Art Doc of the Week | Haunted Memory: The Cinema of Victor Erice

With the most judicious selection and editing of clips from the films of Spanish filmmaker Victor Erice, co-directors Cristina Álvarez López and Adrian Martin – creating a potent audiovisual essay for Sight & Sound magazine – distill the essence of Erice’s masterful filmmaking in Spirit of the Beehive (1973), El Sur (1983) and Dream of Light (1992). They open the short documentary with a quote from the director in which he speaks of, “those primordial stories we hold in our memories….” That’s a perfect gateway into a discussion of what he does, how he does it, and the powerful effect on the viewer. His sublime craftsmanship, the heavy lifting that goes into the end-result delicacy of his films, taps into something primordial and primal, the stuff that animates our dreamscape.

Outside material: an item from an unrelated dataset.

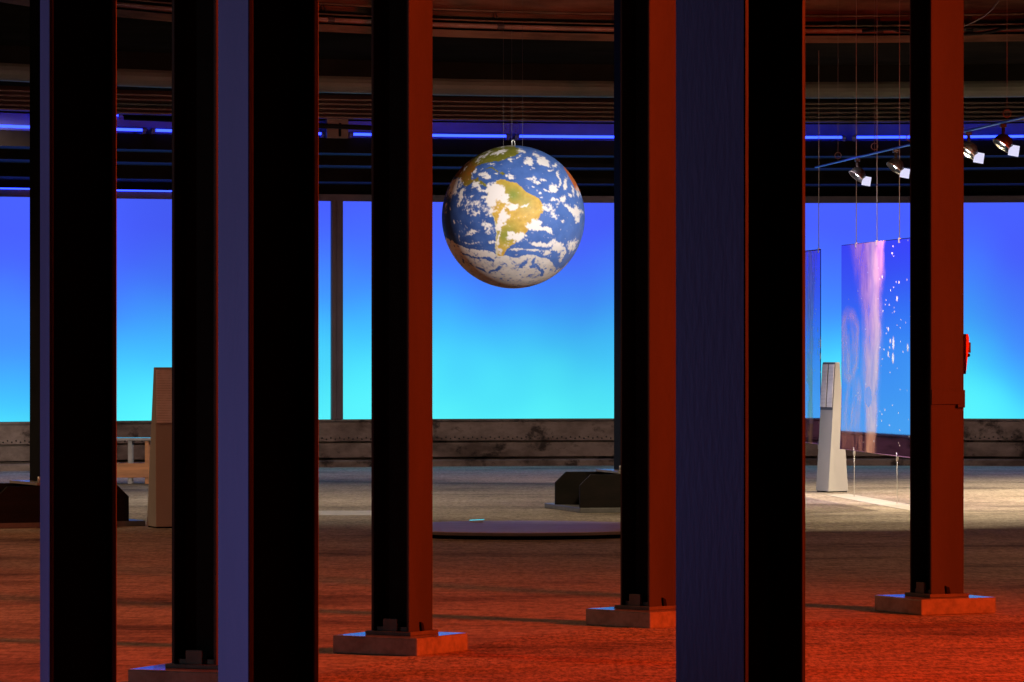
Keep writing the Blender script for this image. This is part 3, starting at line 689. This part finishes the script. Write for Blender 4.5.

Still from Spirit of the Beehive.

Erice’s knowledge of the ways the visuals he presents onscreen can tap into our unconscious and not only deepen the “narrative” being spun before us but also unfold deeper stories within us means the “painterly” and “poetic” filmmaker is an astute psychologist as well. (His mode of filmmaking is far outside the realm of conventional narrative and is closer to a stream-of-consciousness soaked in beauty.) A student of law, political science and economics before turning to filmmaking, Erice has a muse that straddles interests and disciplines. Time and the meaning of it is a pressing artistic concern, and childhood is a big subject for him (images of them fill this short). His filmography consists of a mere two short films and three features (one being the award-winning documentary Dream of Life) in almost four decades of filmmaking, with roughly ten years between films. López and Martin not only manage to do him justice in their brief appreciation, they make the viewer want to revisit (or visit for the first time) the work of this cinematic genius.